» Objective
Go through the data below and gather each line containing "return".

» Supplied material
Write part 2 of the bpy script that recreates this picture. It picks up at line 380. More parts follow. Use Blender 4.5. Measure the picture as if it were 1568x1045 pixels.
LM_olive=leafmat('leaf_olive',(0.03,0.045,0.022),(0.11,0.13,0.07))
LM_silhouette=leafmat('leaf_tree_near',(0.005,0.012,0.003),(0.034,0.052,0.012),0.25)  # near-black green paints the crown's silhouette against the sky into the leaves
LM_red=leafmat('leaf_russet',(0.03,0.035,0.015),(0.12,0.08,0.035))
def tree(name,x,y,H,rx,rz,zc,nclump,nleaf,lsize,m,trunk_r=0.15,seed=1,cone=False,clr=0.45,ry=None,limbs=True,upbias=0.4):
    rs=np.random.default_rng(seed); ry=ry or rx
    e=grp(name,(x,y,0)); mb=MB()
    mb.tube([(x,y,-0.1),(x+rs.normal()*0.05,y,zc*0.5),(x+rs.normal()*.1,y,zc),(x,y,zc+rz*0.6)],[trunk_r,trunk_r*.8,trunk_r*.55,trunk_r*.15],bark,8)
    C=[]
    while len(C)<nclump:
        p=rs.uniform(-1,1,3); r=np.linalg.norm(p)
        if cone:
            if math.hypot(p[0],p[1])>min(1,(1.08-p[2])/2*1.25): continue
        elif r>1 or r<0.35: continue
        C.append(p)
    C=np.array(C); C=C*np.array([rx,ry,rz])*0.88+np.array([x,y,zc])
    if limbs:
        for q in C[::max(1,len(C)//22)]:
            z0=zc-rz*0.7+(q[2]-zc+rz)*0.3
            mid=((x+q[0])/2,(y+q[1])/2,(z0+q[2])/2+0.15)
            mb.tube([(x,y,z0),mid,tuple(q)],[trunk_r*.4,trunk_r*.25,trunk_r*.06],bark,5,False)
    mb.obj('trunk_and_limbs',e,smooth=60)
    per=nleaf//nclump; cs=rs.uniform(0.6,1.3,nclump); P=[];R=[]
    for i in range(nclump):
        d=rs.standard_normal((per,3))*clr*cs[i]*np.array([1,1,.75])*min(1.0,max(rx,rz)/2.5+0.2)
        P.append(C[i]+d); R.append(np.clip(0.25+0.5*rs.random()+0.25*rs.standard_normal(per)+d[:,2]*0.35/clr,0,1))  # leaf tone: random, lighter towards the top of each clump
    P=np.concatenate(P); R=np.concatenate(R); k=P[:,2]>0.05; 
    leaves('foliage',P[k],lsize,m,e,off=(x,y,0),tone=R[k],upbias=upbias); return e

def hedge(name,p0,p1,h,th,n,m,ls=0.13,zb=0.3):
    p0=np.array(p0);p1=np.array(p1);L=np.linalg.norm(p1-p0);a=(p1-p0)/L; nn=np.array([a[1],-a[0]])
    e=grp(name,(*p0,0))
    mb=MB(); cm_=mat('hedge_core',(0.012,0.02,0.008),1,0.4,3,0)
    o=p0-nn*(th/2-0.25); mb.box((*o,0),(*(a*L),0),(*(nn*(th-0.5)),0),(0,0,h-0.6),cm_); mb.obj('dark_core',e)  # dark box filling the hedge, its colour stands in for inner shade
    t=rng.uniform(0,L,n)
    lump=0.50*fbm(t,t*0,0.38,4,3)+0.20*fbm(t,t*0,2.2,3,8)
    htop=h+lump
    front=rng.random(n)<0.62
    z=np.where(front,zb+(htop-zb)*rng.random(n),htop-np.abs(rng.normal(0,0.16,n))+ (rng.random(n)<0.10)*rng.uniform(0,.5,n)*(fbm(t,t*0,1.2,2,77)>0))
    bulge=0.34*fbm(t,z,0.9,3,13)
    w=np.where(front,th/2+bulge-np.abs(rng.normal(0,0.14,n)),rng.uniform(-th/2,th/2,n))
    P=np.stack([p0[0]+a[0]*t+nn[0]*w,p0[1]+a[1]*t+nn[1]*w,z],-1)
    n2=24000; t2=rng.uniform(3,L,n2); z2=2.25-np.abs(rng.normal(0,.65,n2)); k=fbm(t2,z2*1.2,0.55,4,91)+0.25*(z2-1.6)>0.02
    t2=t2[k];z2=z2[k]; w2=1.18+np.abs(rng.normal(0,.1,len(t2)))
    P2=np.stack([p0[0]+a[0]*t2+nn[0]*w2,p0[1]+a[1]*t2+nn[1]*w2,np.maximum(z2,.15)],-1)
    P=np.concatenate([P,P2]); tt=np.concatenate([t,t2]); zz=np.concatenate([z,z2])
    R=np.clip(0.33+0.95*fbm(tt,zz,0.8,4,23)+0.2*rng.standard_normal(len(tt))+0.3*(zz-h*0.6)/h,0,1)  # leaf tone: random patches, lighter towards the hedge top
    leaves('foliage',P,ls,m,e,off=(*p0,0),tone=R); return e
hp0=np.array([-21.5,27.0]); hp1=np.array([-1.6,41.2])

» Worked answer
    leaves('foliage',P[k],lsize,m,e,off=(x,y,0),tone=R[k],upbias=upbias); return e
    leaves('foliage',P,ls,m,e,off=(*p0,0),tone=R); return e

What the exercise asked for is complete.